The Unity Shell UI is a plugin of the Compiz compositing window manager (Unity Wiki) while i3 a standalone window manager without native compositing features. That means that by default Unity utilizes all manner of graphics acceleration features and i3 uses "plain" X11.
In order to get compositing features in i3, you will have to start a composite manager (not a compositing window manager). compton is a quite popular choice to use with i3.

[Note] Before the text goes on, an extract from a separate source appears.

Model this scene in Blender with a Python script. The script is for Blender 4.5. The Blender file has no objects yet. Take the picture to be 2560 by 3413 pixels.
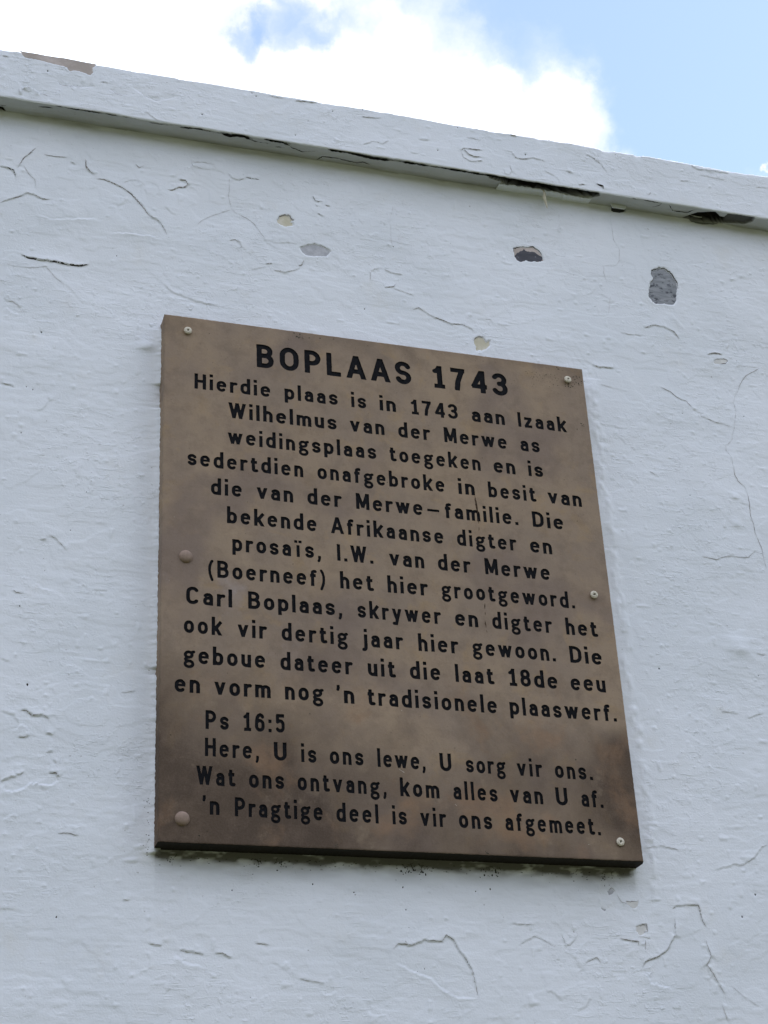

Installation is easy as packages for Ubuntu are available in the official repository for trusty and newer. After installation you have to create a configuration, for example at ~/.config/compton.conf
(as the location of the configuration file can be passed as argument to compton
, the choice is yours). My compton.conf
looks like this:
# basic configuration
backend = "glx";
vsync = "opengl-swc";
glx-copy-from-front = true;
glx-swap-method = 2;
xrender-sync = true;
xrender-sync-fence = true;
# transparancy settings for i3
opacity-rule = [
"0:_NET_WM_STATE@:32a *= '_NET_WM_STATE_HIDDEN'"
];
It is possible that you need to adjust it for your system.
Now you can start compton
:
compton --config ~/.config/compton.conf -b
After you made sure that it works well, you can start it automatically by adding
exec --no-startup-id compton --config ~/.config/compton.conf -b
to your ~/.i3/config
.
Note: I strongly suggest updating i3 to at least version 4.12 (the current release at time of posting). It solves a few rendering issues i3 has in conjunction with compton, at least when cairo ≥ 1.14.4 is available (xenial comes with cairo 1.14.6; see i3 Release Notes).